Published Jan 14, 2016 8:45 PM by The Maritime Executive

The first cargo of LNG to leave the United States will be delayed, said exporter Cheniere Energy on Thursday. Cheniere now forecasts that its first shipment will not leave its Sabine Pass plant until late February or March 2016, a slip from a planned January departure.

Construction of the first liquefaction train at the terminal was completed ahead of schedule, Cheniere said, but the firm said that new instrumentation issues discovered during commissioning will take several weeks to address.

"We are now expecting the first cargo in late February or March," said Neal Shear, Interim President and CEO. "Construction for Trains 2-5 continues to be on an accelerated schedule and these trains are expected to come on-line on a staggered basis.”

Contractor Bechtel said that it has been “continually working towards completing the first unit and working through a few items that will provide assurance to Cheniere Partners that plant reliability and performance will be as expected. These last few items are in final resolution and full LNG production is planned for late February 2016."

The Sabine Pass facility is intended to reach a total production and export capacity of nearly 30 million tons per annum of LNG through completion and phase-in of six liquefaction trains.

Cheniere already has sale and purchase agreements for about 20 million tons per annum.

The investment community has watched Cheniere's progress towards completion and commissioning of Sabine Pass with great scrutiny, down to the employment of remote imaging to track Train 1's progress.

In the U.S. Energy Information Administration's weekly natural gas review released January 14, the agency forecast that the U.S. will become a net exporter of natural gas by mid-2017, driven in part by Sabine Pass and the planned addition of new LNG export capacity. The net export would be the first since 1955.

“EIA's forecast includes the beginning of operations at the Sabine Pass LNG export facility in Louisiana, with exports of domestically produced natural gas expected to start in the first quarter of 2016, and expand through 2017 as more of the facility's liquefaction capacity enters service. Additionally, with the expansion of infrastructure at the U.S./Mexico border, as well as within Mexico, U.S. exports to Mexico reached record levels in 2015, and the growth in U.S. exports to Mexico is forecast to continue,” the agency said.

On Wednesday, Lithuanian natural gas firm Lietuvos Energija put off the purchase of Cheniere's gas pending further analysis, claiming that it differs from the Russian gas it uses now.

"We are not buying gas from the U.S. at the moment, because the gas they are offering at the moment does not meet specifications needed for our gas distribution system," said spokeswoman Ernesta Dapkiene. "They are still testing their liquefaction equipment, and at the moment they cannot ensure the chemical composition of gas which is needed for Lithuania . . . We believe that once the testing phase is over they will be able to meet our specifications.”

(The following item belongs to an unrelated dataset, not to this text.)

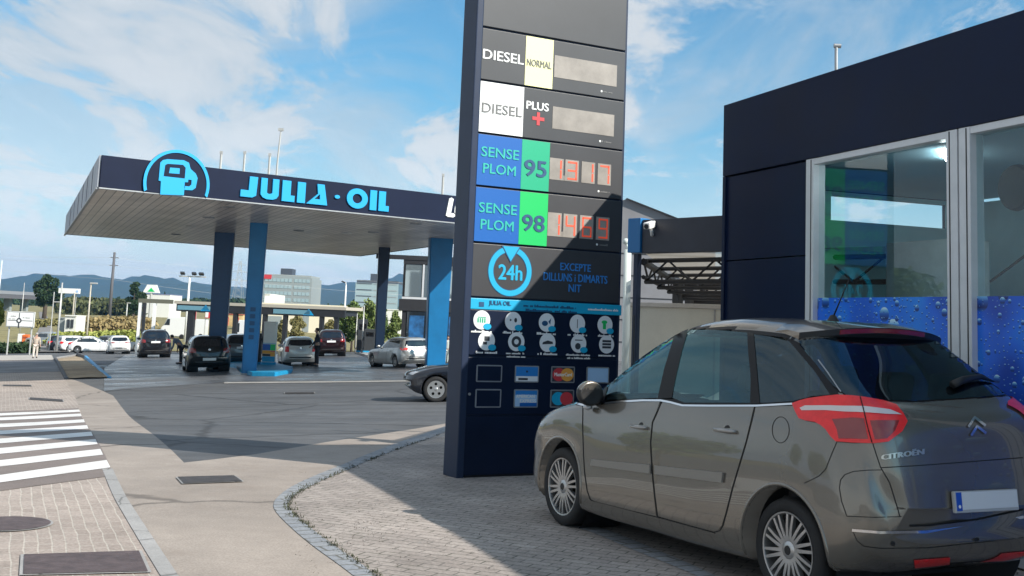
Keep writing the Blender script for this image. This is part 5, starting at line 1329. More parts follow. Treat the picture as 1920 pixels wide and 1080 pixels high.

Cheniere's board indicated a scaleback of the firm's expansion plans in December through the dismissal of CEO Charif Souki. Activist investor Karl Icahn, who controls a 14 percent stake in Cheniere and has two representatives on its board, issued a statement following the board’s action.

“There is no doubt that Charif Souki has proven that he is a talented entrepreneur but at this time there is also little doubt that the board wished to move the company in a direction that differed greatly from the path Mr. Souki wanted,” Mr. Icahn said.

As CEO, Souki had pushed for continued construction of LNG trains to expand the company's market share. “I wanted to do 14 trains by 2025, add one every year . . . They felt it was more prudent to slow down” and avoid more risk, he told media. “I don’t have an issue with the strategy.”